*Exercise task*
Begin with the first line of the entries below and reproduce each line exactly, ending with the line that holds "sc = bpy.context.scene; sc.camera = cam".

[Collection entries]
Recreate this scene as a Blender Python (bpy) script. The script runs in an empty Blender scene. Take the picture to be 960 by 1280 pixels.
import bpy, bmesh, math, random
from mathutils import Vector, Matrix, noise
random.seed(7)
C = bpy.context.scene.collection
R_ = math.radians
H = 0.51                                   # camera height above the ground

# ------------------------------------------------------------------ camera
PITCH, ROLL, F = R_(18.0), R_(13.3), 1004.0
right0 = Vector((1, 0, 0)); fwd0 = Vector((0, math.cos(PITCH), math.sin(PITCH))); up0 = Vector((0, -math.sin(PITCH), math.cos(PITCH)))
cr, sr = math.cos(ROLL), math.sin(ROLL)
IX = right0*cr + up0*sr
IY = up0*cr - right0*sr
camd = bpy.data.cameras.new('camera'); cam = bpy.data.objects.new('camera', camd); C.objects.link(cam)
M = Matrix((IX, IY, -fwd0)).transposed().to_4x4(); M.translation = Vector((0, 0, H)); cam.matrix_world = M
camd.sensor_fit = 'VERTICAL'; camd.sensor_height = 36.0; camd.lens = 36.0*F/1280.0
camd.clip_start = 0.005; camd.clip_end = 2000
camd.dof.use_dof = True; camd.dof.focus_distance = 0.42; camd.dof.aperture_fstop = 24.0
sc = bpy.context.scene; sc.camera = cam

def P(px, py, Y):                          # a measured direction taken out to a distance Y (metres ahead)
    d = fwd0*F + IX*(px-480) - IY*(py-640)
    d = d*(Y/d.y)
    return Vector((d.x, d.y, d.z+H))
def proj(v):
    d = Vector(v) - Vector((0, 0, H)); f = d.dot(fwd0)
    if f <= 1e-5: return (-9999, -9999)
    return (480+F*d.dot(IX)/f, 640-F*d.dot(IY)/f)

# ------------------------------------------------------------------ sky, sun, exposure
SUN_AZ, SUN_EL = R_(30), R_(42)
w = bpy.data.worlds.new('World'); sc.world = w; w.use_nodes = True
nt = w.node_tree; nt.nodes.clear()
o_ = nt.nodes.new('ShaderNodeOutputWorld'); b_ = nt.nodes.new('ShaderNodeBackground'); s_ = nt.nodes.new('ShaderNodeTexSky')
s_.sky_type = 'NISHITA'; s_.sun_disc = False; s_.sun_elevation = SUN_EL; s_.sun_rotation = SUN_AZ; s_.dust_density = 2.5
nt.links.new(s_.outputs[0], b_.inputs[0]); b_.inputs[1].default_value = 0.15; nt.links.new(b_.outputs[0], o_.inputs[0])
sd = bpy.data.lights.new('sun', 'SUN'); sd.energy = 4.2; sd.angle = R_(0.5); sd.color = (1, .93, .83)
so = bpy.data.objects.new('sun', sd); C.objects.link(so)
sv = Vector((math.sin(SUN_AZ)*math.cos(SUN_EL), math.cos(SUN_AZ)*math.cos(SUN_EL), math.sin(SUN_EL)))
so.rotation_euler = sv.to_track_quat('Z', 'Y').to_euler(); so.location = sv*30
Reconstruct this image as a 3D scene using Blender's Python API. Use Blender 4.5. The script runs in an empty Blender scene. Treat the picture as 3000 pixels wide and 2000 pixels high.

*The response*
Recreate this scene as a Blender Python (bpy) script. The script runs in an empty Blender scene. Take the picture to be 960 by 1280 pixels.
import bpy, bmesh, math, random
from mathutils import Vector, Matrix, noise
random.seed(7)
C = bpy.context.scene.collection
R_ = math.radians
H = 0.51                                   # camera height above the ground

# ------------------------------------------------------------------ camera
PITCH, ROLL, F = R_(18.0), R_(13.3), 1004.0
right0 = Vector((1, 0, 0)); fwd0 = Vector((0, math.cos(PITCH), math.sin(PITCH))); up0 = Vector((0, -math.sin(PITCH), math.cos(PITCH)))
cr, sr = math.cos(ROLL), math.sin(ROLL)
IX = right0*cr + up0*sr
IY = up0*cr - right0*sr
camd = bpy.data.cameras.new('camera'); cam = bpy.data.objects.new('camera', camd); C.objects.link(cam)
M = Matrix((IX, IY, -fwd0)).transposed().to_4x4(); M.translation = Vector((0, 0, H)); cam.matrix_world = M
camd.sensor_fit = 'VERTICAL'; camd.sensor_height = 36.0; camd.lens = 36.0*F/1280.0
camd.clip_start = 0.005; camd.clip_end = 2000
camd.dof.use_dof = True; camd.dof.focus_distance = 0.42; camd.dof.aperture_fstop = 24.0
sc = bpy.context.scene; sc.camera = cam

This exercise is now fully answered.